Но в этой усталости — странное облегчение. Мы наконец-то перестали притворяться, что всё в порядке. Мы признали: да, плохо. И в этом признании — первый шаг к чему-то, что не называется «победой». Называется — «жизнь». Просто жизнь. Без лат. Без героических поз. С зайцем, который пыхтит и спешит.
Читайте, в общем. Не важно, кто написал — человек или машина. Важно, что написано. А написано там, если вы не заметили, о нас. Усталых, раздвоенных, запуганных, но всё ещё живых. И, кажется, способных улыбнуться. Хотя бы зайцу.
Общее послесловие редактора: О важности пересказов от ИИ
Я не зря затеял этот эксперимент. В 2026 году нейросети достигли того уровня, когда их тексты становятся полноправными участниками культурного диалога. Они не заменяют человека. Они — голос мировой цивилизации, коллективное бессознательное, зашитое в трансформеры. Вобравшее всё, что человечество написало за тысячи лет: от Библии до постов в Telegram, от житий святых до комментариев под военными сводками.
И этот голос — не искажённый. У него нет политических убеждений, нет усталости, нет страха перед начальством. Он просто отражает. И в этом отражении мы видим себя — такими, какие мы есть. Без прикрас. Без пропаганды. Без самообмана.

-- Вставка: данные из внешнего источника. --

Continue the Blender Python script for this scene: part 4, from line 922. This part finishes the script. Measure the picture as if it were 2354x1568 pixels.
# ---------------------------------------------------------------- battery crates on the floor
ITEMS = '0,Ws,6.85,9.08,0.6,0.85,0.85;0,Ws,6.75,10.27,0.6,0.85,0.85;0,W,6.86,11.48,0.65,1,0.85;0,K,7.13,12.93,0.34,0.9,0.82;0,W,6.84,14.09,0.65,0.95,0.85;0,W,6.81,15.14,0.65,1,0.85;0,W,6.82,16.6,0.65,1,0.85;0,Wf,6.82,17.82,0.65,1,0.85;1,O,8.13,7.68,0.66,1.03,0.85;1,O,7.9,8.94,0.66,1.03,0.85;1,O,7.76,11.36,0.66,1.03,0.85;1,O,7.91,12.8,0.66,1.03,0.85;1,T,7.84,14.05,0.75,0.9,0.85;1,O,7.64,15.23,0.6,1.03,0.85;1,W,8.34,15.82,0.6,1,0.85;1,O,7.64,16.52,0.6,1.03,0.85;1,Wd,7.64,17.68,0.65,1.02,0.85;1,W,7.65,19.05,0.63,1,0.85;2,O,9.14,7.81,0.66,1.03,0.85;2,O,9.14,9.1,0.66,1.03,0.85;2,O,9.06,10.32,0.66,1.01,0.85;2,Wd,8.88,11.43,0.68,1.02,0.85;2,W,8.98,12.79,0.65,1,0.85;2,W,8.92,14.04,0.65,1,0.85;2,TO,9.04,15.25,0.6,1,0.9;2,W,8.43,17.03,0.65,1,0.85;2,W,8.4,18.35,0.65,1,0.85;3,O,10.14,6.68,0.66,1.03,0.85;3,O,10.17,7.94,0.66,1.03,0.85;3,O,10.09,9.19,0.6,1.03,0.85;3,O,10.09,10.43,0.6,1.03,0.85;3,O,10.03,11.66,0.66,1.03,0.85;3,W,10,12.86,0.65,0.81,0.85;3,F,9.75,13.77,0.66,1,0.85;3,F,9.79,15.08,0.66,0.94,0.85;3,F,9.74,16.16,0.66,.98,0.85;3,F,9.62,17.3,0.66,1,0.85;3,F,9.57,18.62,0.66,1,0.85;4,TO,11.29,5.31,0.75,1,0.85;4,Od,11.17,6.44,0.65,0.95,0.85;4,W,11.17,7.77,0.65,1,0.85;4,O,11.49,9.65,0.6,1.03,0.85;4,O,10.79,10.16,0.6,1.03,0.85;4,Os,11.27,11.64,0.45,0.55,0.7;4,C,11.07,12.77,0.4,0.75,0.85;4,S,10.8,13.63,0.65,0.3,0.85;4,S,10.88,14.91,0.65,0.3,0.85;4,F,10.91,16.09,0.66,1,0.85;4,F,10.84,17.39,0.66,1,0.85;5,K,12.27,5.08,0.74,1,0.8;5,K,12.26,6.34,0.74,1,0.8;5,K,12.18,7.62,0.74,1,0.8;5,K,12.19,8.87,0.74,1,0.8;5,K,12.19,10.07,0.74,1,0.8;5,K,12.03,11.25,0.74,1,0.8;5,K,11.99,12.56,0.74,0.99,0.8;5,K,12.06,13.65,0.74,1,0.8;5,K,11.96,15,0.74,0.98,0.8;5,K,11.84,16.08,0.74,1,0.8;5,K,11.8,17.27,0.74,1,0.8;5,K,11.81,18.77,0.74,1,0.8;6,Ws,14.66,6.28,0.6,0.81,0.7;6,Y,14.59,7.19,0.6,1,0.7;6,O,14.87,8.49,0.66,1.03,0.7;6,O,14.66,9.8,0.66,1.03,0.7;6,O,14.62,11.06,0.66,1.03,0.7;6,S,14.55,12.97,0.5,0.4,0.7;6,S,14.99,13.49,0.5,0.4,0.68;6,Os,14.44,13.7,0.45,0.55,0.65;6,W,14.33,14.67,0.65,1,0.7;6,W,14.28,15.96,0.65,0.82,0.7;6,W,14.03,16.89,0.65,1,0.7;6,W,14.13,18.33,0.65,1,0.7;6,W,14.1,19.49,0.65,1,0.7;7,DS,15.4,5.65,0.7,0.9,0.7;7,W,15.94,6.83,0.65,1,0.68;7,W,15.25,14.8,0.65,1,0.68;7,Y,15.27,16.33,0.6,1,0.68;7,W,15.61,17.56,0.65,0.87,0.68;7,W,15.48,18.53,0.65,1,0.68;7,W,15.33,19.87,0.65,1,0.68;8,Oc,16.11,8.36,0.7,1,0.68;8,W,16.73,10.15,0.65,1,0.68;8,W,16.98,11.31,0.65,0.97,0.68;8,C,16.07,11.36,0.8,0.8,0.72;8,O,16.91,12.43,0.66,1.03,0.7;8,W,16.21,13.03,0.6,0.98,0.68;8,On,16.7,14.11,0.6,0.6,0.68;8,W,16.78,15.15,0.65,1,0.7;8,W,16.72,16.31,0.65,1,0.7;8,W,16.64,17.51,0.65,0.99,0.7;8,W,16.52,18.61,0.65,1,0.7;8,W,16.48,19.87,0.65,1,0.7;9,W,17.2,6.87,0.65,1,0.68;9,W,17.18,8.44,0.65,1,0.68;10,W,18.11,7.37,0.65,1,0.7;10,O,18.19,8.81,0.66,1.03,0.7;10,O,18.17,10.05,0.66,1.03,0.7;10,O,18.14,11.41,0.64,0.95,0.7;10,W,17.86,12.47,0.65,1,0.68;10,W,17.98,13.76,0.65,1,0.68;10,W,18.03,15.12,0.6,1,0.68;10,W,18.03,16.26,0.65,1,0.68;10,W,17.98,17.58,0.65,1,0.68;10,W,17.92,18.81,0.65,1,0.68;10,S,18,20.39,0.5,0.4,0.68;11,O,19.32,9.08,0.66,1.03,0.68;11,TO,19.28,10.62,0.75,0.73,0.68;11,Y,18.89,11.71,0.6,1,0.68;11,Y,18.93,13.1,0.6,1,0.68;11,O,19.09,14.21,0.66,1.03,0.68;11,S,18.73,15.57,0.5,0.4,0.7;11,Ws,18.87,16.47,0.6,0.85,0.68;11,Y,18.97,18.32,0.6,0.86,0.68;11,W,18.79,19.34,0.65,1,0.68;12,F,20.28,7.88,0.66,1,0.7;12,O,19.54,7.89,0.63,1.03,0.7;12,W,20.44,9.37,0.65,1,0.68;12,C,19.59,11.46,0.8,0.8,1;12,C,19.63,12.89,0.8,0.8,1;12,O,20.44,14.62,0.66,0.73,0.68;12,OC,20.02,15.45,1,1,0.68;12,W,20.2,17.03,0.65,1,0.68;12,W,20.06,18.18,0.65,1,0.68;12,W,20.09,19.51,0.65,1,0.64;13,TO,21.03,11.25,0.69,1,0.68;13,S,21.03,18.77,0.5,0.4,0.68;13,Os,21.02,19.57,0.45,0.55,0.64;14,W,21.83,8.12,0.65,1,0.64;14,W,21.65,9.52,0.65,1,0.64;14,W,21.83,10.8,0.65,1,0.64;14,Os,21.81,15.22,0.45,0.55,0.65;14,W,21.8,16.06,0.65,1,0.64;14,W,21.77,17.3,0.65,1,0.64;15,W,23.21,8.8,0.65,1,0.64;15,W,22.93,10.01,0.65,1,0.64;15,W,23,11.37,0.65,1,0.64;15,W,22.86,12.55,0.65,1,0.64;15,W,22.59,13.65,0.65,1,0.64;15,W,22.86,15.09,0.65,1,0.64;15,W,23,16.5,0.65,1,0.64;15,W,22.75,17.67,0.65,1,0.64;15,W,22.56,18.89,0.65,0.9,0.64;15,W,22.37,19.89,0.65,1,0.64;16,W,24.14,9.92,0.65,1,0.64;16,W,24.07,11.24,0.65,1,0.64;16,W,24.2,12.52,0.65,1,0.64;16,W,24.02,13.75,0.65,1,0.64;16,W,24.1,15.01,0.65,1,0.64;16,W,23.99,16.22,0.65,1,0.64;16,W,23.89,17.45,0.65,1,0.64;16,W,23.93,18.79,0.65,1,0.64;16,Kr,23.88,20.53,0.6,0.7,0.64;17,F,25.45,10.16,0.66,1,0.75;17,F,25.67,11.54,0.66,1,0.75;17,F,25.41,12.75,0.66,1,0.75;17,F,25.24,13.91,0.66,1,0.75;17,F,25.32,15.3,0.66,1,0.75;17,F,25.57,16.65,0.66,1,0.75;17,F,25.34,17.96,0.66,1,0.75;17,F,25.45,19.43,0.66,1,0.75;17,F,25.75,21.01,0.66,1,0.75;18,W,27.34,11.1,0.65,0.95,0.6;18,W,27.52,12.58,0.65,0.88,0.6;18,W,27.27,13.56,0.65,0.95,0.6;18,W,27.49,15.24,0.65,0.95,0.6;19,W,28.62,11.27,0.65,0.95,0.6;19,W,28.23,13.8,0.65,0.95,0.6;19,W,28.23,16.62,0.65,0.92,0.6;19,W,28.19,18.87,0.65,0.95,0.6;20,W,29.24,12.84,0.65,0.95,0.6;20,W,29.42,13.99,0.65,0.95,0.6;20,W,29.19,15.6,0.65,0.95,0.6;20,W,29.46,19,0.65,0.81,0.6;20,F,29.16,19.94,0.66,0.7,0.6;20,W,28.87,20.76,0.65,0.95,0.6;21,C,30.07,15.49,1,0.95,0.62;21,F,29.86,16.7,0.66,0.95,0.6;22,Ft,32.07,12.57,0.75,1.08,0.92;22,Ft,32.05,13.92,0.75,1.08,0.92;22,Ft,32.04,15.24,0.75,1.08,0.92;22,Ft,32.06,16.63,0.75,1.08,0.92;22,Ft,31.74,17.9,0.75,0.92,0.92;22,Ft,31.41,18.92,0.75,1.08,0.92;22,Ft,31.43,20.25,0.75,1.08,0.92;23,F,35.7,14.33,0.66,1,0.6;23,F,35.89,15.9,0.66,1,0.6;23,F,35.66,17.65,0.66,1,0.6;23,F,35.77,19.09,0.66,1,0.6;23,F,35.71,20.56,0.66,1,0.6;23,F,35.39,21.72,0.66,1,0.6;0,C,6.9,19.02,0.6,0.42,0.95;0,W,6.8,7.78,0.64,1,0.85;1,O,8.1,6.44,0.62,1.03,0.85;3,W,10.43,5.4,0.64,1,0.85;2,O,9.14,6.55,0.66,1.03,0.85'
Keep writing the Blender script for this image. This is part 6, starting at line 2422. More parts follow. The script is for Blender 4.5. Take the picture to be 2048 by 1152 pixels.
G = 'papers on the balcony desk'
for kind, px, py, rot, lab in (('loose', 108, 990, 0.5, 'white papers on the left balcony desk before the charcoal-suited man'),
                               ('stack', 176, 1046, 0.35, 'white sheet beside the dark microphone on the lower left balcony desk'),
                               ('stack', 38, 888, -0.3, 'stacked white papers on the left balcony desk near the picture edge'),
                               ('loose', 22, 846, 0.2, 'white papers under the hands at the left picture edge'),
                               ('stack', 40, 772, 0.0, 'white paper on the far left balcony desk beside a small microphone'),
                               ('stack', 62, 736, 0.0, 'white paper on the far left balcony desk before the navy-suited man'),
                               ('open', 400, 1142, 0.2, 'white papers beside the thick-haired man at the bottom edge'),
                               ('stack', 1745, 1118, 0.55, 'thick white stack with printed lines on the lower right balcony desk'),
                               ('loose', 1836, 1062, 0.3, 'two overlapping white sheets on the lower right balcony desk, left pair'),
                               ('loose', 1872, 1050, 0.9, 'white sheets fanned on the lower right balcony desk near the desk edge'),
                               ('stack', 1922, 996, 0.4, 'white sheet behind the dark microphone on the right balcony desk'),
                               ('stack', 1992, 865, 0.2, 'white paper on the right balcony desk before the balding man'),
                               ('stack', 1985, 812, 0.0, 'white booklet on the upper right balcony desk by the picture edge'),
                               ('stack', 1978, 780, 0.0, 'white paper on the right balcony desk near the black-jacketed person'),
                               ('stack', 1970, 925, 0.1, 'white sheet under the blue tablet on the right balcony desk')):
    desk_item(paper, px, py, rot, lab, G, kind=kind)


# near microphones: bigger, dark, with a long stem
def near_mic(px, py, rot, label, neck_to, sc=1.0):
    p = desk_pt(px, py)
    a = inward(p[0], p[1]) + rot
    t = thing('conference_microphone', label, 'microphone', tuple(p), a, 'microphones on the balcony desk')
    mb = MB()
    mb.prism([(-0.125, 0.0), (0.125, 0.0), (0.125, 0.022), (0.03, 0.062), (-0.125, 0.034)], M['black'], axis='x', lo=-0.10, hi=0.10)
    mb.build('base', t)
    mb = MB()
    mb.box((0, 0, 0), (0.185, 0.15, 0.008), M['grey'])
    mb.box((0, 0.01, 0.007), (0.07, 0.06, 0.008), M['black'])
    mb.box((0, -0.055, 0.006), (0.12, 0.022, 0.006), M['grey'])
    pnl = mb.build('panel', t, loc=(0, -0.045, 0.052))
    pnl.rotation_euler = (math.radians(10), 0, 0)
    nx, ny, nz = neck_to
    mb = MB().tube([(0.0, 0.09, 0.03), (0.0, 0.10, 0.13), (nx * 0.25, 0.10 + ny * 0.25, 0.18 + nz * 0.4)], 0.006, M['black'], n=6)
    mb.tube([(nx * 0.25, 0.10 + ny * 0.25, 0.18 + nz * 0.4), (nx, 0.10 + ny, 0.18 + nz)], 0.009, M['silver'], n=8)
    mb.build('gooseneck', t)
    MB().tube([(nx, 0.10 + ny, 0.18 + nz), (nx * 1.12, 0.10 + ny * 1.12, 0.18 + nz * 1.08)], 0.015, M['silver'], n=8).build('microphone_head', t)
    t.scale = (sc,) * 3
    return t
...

Давыдов в своём послесловии сказал, что «ковчег — это книга». Я добавлю: ковчег — это ещё и пересказ. Когда нейросеть берёт сложный, многослойный текст и излагает его заново, она не упрощает. Она высвечивает главное. Она делает книгу доступной для того, у кого нет сил читать четыреста страниц. У кого на пятый год войны эти силы кончились.
И это — не обесценивание оригинала. Это — его продолжение. Как икона, которую поновляли веками. Как житие, которое переписывали, дополняли, пересказывали. Традиция не терпит пустоты. И если люди устали говорить, пусть говорит машина. Но — о нас. Для нас. Во спасение.
В конце концов, баба Поля не спрашивала у автора, верит ли он в Бога. Она просто принесла просвирку. И воздух вернулся. Так и здесь: не важно, кто принёс текст. Важно, что в нём есть воздух. А в этом — есть. Дышите.